* [WHAT IS REQUIRED]: Look in the material below for the line with "Recreate this scene as a Blender Python (bpy) script. The script" and the line with "COL = SC.collection", then set down exactly those two lines and all lines between, nothing more.

═════ SUPPLIED ENTRIES

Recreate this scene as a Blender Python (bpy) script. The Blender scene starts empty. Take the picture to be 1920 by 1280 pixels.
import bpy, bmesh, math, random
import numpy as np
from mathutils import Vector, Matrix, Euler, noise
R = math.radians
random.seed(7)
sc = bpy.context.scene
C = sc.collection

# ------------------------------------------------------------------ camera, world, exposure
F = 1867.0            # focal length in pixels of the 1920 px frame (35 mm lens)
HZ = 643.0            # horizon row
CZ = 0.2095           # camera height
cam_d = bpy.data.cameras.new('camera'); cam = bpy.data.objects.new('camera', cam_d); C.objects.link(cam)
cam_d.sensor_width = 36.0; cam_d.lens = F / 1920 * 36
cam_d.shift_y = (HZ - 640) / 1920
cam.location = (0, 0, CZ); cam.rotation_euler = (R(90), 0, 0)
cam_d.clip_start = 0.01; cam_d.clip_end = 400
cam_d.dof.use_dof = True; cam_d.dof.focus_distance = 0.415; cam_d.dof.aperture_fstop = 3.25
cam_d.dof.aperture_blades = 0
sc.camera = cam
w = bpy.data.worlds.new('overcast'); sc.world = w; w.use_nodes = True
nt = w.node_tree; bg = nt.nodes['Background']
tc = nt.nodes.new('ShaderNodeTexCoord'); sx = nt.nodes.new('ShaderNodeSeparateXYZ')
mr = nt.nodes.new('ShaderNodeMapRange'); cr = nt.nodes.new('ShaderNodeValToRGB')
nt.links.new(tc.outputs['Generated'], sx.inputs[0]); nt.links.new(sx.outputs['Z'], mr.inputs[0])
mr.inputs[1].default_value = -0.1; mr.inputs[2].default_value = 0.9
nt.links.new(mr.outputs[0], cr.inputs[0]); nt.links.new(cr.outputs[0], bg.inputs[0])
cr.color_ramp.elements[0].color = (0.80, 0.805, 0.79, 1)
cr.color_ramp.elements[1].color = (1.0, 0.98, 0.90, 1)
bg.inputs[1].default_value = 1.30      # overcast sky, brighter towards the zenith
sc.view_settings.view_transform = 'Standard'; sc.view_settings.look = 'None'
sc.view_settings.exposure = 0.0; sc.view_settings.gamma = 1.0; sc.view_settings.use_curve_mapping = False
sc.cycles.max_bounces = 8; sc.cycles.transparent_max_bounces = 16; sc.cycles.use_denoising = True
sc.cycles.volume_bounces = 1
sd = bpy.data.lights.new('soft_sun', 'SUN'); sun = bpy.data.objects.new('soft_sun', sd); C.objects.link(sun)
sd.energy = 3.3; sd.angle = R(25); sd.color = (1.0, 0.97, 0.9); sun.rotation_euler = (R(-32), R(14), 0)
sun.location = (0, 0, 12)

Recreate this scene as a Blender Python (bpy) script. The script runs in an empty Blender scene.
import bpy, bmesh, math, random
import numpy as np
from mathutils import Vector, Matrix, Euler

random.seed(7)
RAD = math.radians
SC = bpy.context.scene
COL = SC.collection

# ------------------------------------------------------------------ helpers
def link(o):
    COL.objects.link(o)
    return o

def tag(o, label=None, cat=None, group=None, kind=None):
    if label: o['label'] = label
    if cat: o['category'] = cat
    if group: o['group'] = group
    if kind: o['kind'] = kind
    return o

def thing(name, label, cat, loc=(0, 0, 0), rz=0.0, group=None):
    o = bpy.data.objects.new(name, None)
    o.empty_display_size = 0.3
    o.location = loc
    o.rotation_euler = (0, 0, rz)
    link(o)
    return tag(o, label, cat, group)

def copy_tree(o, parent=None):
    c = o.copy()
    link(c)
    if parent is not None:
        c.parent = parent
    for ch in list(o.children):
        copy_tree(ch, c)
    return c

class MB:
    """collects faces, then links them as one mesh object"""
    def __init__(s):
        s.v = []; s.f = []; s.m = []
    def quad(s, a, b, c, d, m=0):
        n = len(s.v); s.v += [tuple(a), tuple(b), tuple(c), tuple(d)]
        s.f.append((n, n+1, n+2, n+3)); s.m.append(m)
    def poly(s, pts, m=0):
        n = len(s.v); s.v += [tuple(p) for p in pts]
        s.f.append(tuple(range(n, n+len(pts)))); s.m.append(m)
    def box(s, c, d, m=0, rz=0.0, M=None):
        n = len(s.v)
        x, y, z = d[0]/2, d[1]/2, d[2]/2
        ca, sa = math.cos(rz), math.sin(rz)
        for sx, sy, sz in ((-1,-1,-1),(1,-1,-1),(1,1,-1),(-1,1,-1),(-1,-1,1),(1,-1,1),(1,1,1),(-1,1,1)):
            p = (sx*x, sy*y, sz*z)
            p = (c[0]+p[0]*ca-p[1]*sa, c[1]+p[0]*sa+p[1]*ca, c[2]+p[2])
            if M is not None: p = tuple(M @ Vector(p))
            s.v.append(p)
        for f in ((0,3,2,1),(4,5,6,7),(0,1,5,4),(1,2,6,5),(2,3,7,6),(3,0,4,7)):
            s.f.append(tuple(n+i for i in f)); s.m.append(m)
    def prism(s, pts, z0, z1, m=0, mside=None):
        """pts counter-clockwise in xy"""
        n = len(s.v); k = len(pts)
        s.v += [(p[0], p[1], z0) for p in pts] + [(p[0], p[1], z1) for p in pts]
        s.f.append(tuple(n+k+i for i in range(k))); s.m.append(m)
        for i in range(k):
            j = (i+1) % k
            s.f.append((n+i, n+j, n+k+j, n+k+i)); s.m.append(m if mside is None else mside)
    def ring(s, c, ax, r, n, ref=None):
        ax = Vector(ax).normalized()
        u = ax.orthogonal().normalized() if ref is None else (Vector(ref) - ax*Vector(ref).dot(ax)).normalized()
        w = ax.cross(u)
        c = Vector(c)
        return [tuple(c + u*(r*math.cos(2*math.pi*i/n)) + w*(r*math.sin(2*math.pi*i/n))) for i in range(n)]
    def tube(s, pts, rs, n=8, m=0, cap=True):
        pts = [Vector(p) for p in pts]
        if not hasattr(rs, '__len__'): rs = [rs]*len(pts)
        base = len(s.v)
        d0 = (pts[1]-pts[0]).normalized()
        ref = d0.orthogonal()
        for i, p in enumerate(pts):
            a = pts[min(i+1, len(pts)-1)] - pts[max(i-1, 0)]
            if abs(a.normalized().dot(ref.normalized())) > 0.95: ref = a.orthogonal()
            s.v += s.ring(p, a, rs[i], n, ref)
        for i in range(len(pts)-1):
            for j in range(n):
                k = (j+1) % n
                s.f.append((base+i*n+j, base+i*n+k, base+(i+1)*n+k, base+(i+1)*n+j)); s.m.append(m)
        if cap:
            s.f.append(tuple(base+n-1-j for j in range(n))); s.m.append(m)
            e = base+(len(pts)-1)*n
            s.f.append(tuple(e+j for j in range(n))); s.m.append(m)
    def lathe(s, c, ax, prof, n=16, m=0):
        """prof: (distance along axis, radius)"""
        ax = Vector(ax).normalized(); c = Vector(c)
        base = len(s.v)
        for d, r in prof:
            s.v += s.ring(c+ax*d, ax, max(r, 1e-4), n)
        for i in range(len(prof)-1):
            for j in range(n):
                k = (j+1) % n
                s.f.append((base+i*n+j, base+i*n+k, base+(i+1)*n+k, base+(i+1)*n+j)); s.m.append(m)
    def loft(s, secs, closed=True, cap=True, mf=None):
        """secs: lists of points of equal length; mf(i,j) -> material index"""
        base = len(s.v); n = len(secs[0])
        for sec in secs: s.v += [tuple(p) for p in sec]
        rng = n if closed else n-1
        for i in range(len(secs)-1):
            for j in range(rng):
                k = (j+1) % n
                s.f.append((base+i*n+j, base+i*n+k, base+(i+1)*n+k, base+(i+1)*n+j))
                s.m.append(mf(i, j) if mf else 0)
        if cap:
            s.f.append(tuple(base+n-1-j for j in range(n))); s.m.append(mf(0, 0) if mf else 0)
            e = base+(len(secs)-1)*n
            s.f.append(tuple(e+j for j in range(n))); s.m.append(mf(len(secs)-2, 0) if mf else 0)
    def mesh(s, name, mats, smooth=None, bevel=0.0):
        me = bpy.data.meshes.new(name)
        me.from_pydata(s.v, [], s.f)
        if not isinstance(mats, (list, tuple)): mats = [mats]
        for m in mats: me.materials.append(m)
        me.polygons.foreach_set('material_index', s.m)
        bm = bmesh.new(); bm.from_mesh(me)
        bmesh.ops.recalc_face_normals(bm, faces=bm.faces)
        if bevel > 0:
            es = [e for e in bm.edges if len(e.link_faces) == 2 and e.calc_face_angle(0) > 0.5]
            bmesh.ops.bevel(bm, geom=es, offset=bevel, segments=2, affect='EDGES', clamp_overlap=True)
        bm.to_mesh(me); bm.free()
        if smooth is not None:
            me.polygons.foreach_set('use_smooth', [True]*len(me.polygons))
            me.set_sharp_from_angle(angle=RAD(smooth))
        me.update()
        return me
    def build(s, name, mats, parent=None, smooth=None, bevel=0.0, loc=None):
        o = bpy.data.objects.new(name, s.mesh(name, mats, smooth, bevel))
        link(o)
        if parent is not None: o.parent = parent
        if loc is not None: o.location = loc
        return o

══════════

* [FULL SOLUTION]:
Recreate this scene as a Blender Python (bpy) script. The script runs in an empty Blender scene.
import bpy, bmesh, math, random
import numpy as np
from mathutils import Vector, Matrix, Euler

random.seed(7)
RAD = math.radians
SC = bpy.context.scene
COL = SC.collection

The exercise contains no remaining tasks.